PRISM Magazine On-Line  -  January 2000
Briefings
Admissions
NSF aids historically black schools

The National Science Foundation recently announced a $42 million expansion of their grant program to historically black colleges and universities. This latest grant adds 14 new institutions to an NSF grant program that seeks to increase participation by minorities in science, mathematics, engineering, and technology. Each school will receive up to $3 million over a five-year period.

Total enrollment in engineering has been on a downward trend for almost 15 years, but minority enrollment has been slowly increasing, according to figures from the National Action Council for Minorities in Engineering. Yet African-American enrollment has recently fallen flat. The intent of the NSF grant is to stop that trend and boost the number of African-American engineering students.

Funds will go primarily towards developing internship programs, purchasing new technological equipment, professional development of faculty, and curricular reform and improvements. Internship opportunities are an important factor in encouraging minority students to get more involved in science and engineering. Giving educators the resources to conduct research and the time to take sabbaticals to work at industry jobs will eventually produce a more informed faculty, who can pass on information about the latest technological innovations to their students.

Howard University, one of the 14 schools, plans to use their $2.9 million grant to double the number of students graduating with bachelor of science degrees in the sciences, engineering, and mathematics in the next five years.

"This grant will allow us to expand our efforts in preparing more minority scientists, engineers and mathematicians for graduate level degrees," said Howard University provost Antoine Garibaldi, who is also the grant's principal director. "It will also help our faculty enhance their proficiency with emerging technologies."

—Kelly Gordon

alumni
When old acquaintances are forgotten

Ever get to wondering whatever happened to some old college chum you haven't seen in 20 years? Well, many university alumni offices are now setting up Web sites that allow members to track down and stay in touch with fellow alums. What's more, alumni associations are also using the Internet to keep in better contact with graduates and offer them a number of other services, including chat groups, school news, and even online courses.

"Really, for the first time at universities, large groups of people can be connected," says Michael Stoner, head of new media at Lipman Hearne Inc., a Chicago communications company that advises alumni groups on new technologies. Rensselaer Polytechnic Institute's AlumServ is an elaborate site that includes an executive job-search program, as well as a separate student and alumni database. Alumni can also apply for a Rensselaer credit card. Stanford University has created a Web portal that includes business and general news headlines and stock quotes.
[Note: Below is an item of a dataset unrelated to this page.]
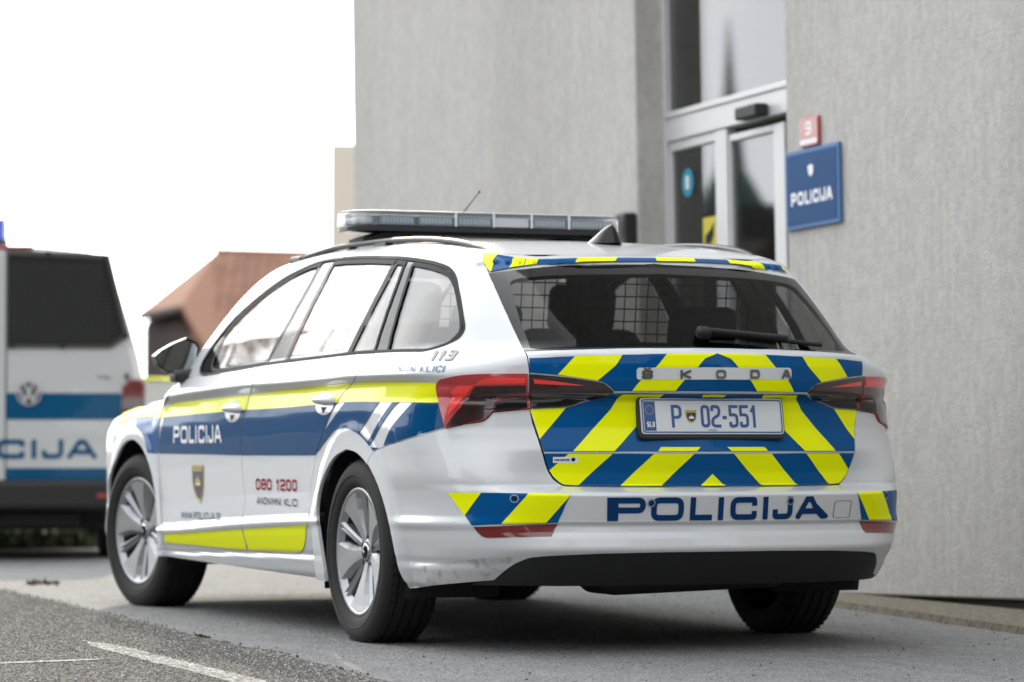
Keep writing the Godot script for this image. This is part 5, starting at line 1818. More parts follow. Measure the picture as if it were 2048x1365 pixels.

Alumni associations realize that a high proportion of college grads, particularly those with tech backgrounds, have access to the Internet. For instance, of the 90,000 Massachusetts Institute of Technology alumni, 80 percent have online connections in their homes.

The most popular service so far is the searchable database. Bernard Harris Publishers, White Plains, N.Y., a longtime publisher of alumni directories, now creates and maintains alumni databases for associations. It manages 80 academic online communities, including Carnegie Mellon's.

Andrew Shaindlin, executive director of the California Institute of Technology's alumni association, estimates his rather basic site costs about a quarter of the salary of one full-time staffer. There are plans afoot to upgrade the site, "but it would require a quantum increase in budget and attention before it becomes worthy of Caltech's technologically savvy alumni."

Indeed, some schools spend well into six figures to maintain their snazzy sites. There are ways of defraying costs, including advertising, and, of course, fund appeals. But association directors also know that e-mail appeals need to be kept to a minimum, else they'll begin to irritate the recipients. Caltech keeps its alumni association and development activities separate, though it uses the Web site to solicit membership to the dues-paying association. Notes Shaindlin: "I think people look on that as a service. If we were e-mailing them, however, it might be quite different."